Masifnya kampanye ‘No Buy Challenge 2025’ menurutnya, tak lepas dari kecemasan yang kini utamanya tengah melanda kelas menengah. “Mostly kalau kemudian yang dibahas adalah gaya hidup dan konsumsi adalah kelas menengah,” kata dia.
Baca Juga: Serial ‘Pay Later’: Ketika Perempuan Jadi Objek Konsumerisme dan Seksualitas
Namun di sini, menurut Ratna, pelimpahan tanggung jawab atas kondisi ekonomi yang tidak baik-baik saja seolah hanya kepada konsumen. Mereka yang harus merasakan dampak, mereka juga yang harus waspada, dan menyelesaikan masalah. Padahal, ini masalah struktural.
Jika dihubungkan dengan situasi buruk ekonomi dan kenaikan pajak yang ditengarai turut memunculkan kampanye ‘No Buy Challenge 2025’, Ratna menyoroti, perempuan termasuk yang paling direntankan. Mulai dari kebijakan diskriminasi pink tax sampai ketimpangan gender dalam urusan domestik yang membuat kenaikan pajak bisa lebih berdampak besar pada perempuan.
Di satu sisi, dampak kenaikan pajak juga terjadi pada perempuan yang melakukan kerja perawatan (care work). Seperti pengasuhan anak, perawatan keluarga, dan pengelolaan rumah tangga. Masalahnya, kerja-kerja perawatan sering kali tidak berbayar.
Padahal sebagian besar waktu perempuan digunakan untuk itu. Kenaikan harga akibat PPN dapat meningkatkan beban kerja perempuan dalam hal ini. Sebab, perempuan mungkin harus mencari cara alternatif untuk menghemat pengeluaran keluarga.
“Perempuan dalam kultur patriarki tidak dianggap sebagai orang yang mendapatkan uang (bekerja). Tapi dia yang harus menjaga, mengatur keuangan keluarga. Sehingga, ketika kemudian pajak tinggi, harga-harga naik, yang kemudian menjadi beban besar, harus bisa mengatur keuangan kan jadi istri atau ibu atau perempuan.

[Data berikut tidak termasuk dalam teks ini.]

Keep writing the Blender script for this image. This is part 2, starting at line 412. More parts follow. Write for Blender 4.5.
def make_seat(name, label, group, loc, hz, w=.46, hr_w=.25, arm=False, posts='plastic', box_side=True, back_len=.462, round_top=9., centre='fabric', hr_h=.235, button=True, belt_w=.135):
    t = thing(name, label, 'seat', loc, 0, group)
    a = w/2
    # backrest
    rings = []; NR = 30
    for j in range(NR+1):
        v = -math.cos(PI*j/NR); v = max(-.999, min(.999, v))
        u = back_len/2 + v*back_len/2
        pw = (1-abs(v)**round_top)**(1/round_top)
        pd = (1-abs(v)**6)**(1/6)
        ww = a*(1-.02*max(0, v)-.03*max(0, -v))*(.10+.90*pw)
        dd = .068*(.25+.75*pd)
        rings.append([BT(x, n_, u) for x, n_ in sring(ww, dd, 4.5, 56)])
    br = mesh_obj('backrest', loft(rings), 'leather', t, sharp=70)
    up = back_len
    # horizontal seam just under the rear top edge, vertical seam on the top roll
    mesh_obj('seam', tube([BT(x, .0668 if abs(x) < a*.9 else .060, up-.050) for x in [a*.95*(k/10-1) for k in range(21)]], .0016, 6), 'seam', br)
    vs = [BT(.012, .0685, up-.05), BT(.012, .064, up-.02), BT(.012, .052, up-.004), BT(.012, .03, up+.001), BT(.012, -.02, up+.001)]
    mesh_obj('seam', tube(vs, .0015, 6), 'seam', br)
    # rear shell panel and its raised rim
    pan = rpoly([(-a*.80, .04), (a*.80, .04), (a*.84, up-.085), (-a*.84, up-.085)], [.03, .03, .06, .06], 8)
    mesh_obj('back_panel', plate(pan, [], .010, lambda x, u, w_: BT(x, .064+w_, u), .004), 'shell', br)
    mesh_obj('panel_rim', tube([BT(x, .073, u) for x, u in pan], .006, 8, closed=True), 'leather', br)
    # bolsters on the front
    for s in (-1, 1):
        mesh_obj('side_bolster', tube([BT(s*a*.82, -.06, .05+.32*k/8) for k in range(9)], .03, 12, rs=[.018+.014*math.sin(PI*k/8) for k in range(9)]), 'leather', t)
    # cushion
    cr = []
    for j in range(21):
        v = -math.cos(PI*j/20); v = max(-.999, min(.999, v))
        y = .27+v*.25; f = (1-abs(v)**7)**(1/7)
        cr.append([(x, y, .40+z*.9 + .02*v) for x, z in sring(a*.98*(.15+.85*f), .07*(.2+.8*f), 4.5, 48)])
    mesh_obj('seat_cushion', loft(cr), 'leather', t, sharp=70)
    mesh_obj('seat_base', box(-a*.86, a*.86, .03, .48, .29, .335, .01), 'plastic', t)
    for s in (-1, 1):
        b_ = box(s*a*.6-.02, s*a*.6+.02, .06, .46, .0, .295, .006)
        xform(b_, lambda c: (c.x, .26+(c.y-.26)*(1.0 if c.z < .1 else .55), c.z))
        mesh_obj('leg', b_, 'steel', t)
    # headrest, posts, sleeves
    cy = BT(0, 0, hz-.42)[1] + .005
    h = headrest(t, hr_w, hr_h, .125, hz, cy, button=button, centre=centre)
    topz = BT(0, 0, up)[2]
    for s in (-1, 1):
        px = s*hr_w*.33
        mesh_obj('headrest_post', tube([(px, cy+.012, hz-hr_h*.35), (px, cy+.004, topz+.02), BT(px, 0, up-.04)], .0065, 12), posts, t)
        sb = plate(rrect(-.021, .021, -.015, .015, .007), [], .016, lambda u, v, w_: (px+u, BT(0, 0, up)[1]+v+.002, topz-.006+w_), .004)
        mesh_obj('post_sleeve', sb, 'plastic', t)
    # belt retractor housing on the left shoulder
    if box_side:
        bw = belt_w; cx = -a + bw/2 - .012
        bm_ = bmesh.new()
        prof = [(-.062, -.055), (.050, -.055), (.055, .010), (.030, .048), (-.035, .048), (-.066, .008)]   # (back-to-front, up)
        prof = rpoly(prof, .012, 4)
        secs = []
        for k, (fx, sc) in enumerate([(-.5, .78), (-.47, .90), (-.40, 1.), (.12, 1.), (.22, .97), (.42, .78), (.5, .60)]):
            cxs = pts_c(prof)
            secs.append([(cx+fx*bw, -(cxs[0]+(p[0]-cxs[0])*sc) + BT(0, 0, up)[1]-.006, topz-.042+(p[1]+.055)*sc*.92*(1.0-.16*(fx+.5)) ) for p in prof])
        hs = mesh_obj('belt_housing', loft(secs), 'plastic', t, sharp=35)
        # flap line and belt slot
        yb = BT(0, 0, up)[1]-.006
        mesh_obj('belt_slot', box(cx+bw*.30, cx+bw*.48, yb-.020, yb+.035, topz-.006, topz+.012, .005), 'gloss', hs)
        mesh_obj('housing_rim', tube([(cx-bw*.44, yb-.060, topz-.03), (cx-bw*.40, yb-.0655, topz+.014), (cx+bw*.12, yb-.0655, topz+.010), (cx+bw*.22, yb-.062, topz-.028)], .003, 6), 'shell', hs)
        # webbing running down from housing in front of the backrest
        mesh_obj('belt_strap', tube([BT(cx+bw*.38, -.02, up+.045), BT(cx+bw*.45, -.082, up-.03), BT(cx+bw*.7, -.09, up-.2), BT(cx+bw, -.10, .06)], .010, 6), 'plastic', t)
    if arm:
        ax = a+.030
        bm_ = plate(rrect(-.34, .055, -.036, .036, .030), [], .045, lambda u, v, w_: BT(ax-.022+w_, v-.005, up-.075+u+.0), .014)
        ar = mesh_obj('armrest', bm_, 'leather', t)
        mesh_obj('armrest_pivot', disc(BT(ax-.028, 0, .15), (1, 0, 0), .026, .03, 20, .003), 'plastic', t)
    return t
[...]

Jadi, harus bisa hemat, harus bisa ini, harus bisa itu,” terang dia.
Sementara di sisi lain, perempuan terus mendapatkan stereotip “doyan belanja” “konsumtif” dan menjadi target objektifikasi kapitalisme. Sehingga, mereka terus menerus dijadikan objek jualan. Belum lagi, minimnya perlindungan konsumen termasuk perempuan yang minim karena diintai kriminalisasi ketika speak up di medsos tentang pengalamannya terhadap suatu produk.
“Secara struktural kan itu sudah gak fair buat perempuan,” pungkasnya.